--- START OF Items ---

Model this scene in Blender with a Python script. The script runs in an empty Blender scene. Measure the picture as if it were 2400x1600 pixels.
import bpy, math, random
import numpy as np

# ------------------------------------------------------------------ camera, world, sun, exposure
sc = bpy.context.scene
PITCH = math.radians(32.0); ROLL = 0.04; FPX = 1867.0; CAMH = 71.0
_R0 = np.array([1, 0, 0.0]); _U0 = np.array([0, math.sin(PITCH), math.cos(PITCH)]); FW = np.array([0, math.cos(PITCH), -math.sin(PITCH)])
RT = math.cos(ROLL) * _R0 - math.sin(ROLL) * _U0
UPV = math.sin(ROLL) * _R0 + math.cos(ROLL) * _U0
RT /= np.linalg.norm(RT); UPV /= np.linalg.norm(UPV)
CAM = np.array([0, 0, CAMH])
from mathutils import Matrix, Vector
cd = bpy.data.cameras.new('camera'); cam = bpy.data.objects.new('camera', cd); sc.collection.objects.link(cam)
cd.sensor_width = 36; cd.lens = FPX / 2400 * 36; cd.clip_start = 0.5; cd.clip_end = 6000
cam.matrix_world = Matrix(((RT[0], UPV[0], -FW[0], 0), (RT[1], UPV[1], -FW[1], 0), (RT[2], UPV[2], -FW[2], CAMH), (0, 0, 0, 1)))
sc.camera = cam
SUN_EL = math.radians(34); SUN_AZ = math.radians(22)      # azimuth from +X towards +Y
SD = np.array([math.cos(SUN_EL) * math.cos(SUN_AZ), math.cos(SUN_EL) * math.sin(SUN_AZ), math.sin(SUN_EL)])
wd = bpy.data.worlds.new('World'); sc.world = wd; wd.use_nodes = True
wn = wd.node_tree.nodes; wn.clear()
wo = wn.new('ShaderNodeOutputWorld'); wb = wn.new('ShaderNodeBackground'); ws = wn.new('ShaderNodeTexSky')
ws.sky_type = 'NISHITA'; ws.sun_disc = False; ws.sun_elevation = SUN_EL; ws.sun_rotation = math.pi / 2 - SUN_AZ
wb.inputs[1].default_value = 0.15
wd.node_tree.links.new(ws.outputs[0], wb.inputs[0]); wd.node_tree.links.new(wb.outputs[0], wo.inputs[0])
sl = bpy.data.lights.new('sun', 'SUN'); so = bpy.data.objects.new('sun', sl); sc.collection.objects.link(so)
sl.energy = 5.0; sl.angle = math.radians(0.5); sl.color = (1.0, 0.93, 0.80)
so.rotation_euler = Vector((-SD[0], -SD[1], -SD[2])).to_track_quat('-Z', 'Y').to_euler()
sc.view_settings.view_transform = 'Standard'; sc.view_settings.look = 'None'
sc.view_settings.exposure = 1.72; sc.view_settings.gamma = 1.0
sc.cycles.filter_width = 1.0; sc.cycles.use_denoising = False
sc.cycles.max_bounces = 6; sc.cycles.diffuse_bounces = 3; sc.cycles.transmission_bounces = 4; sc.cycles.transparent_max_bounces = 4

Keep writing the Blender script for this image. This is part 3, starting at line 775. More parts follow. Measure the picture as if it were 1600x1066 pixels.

--- END OF Items ---

**To be done:** Write out, unaltered, the lines from the opening of the listing through the line that includes "import numpy as np".

**Written answer:**
Model this scene in Blender with a Python script. The script runs in an empty Blender scene. Measure the picture as if it were 2400x1600 pixels.
import bpy, math, random
import numpy as np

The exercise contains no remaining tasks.